AVAILABLE RECORDS
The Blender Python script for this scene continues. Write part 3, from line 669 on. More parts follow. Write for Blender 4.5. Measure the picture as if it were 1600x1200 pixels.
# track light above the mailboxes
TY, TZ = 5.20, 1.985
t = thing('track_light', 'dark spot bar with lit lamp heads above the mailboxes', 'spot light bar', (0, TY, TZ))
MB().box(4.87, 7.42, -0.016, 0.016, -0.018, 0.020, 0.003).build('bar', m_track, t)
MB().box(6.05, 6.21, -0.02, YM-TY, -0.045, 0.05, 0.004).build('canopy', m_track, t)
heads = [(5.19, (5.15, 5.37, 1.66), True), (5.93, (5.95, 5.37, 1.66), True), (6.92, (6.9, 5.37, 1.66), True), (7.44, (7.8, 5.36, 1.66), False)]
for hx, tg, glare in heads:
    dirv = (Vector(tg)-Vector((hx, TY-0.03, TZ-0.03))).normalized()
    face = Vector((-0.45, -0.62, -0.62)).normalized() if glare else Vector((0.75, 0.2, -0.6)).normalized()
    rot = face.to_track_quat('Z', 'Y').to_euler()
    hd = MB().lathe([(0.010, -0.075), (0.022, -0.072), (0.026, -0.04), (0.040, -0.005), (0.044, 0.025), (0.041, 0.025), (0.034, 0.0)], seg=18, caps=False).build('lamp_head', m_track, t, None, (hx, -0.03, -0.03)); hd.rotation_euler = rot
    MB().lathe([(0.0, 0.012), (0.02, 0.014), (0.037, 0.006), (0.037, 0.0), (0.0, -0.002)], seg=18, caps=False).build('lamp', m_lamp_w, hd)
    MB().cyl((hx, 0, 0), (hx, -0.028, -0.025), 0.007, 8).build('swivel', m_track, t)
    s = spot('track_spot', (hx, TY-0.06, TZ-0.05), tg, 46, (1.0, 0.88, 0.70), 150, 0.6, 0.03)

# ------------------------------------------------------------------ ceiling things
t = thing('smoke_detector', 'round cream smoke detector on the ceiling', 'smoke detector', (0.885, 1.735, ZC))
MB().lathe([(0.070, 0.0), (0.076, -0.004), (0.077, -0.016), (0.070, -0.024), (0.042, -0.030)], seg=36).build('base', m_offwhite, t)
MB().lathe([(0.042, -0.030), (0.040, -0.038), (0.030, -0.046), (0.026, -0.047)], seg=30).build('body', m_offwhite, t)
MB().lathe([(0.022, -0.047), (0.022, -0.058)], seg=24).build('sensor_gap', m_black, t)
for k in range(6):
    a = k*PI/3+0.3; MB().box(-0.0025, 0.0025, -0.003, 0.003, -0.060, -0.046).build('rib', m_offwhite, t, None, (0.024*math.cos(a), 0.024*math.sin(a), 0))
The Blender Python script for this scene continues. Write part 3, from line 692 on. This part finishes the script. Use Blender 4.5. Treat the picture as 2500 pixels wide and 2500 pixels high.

DIRECTIONS FOR THIS TASK
Type out the whole listing above again, exactly as it stands.

WRITTEN SOLUTION
The Blender Python script for this scene continues. Write part 3, from line 669 on. More parts follow. Write for Blender 4.5. Measure the picture as if it were 1600x1200 pixels.
# track light above the mailboxes
TY, TZ = 5.20, 1.985
t = thing('track_light', 'dark spot bar with lit lamp heads above the mailboxes', 'spot light bar', (0, TY, TZ))
MB().box(4.87, 7.42, -0.016, 0.016, -0.018, 0.020, 0.003).build('bar', m_track, t)
MB().box(6.05, 6.21, -0.02, YM-TY, -0.045, 0.05, 0.004).build('canopy', m_track, t)
heads = [(5.19, (5.15, 5.37, 1.66), True), (5.93, (5.95, 5.37, 1.66), True), (6.92, (6.9, 5.37, 1.66), True), (7.44, (7.8, 5.36, 1.66), False)]
for hx, tg, glare in heads:
    dirv = (Vector(tg)-Vector((hx, TY-0.03, TZ-0.03))).normalized()
    face = Vector((-0.45, -0.62, -0.62)).normalized() if glare else Vector((0.75, 0.2, -0.6)).normalized()
    rot = face.to_track_quat('Z', 'Y').to_euler()
    hd = MB().lathe([(0.010, -0.075), (0.022, -0.072), (0.026, -0.04), (0.040, -0.005), (0.044, 0.025), (0.041, 0.025), (0.034, 0.0)], seg=18, caps=False).build('lamp_head', m_track, t, None, (hx, -0.03, -0.03)); hd.rotation_euler = rot
    MB().lathe([(0.0, 0.012), (0.02, 0.014), (0.037, 0.006), (0.037, 0.0), (0.0, -0.002)], seg=18, caps=False).build('lamp', m_lamp_w, hd)
    MB().cyl((hx, 0, 0), (hx, -0.028, -0.025), 0.007, 8).build('swivel', m_track, t)
    s = spot('track_spot', (hx, TY-0.06, TZ-0.05), tg, 46, (1.0, 0.88, 0.70), 150, 0.6, 0.03)

# ------------------------------------------------------------------ ceiling things
t = thing('smoke_detector', 'round cream smoke detector on the ceiling', 'smoke detector', (0.885, 1.735, ZC))
MB().lathe([(0.070, 0.0), (0.076, -0.004), (0.077, -0.016), (0.070, -0.024), (0.042, -0.030)], seg=36).build('base', m_offwhite, t)
MB().lathe([(0.042, -0.030), (0.040, -0.038), (0.030, -0.046), (0.026, -0.047)], seg=30).build('body', m_offwhite, t)
MB().lathe([(0.022, -0.047), (0.022, -0.058)], seg=24).build('sensor_gap', m_black, t)
for k in range(6):
    a = k*PI/3+0.3; MB().box(-0.0025, 0.0025, -0.003, 0.003, -0.060, -0.046).build('rib', m_offwhite, t, None, (0.024*math.cos(a), 0.024*math.sin(a), 0))
The Blender Python script for this scene continues. Write part 3, from line 692 on. This part finishes the script. Use Blender 4.5. Treat the picture as 2500 pixels wide and 2500 pixels high.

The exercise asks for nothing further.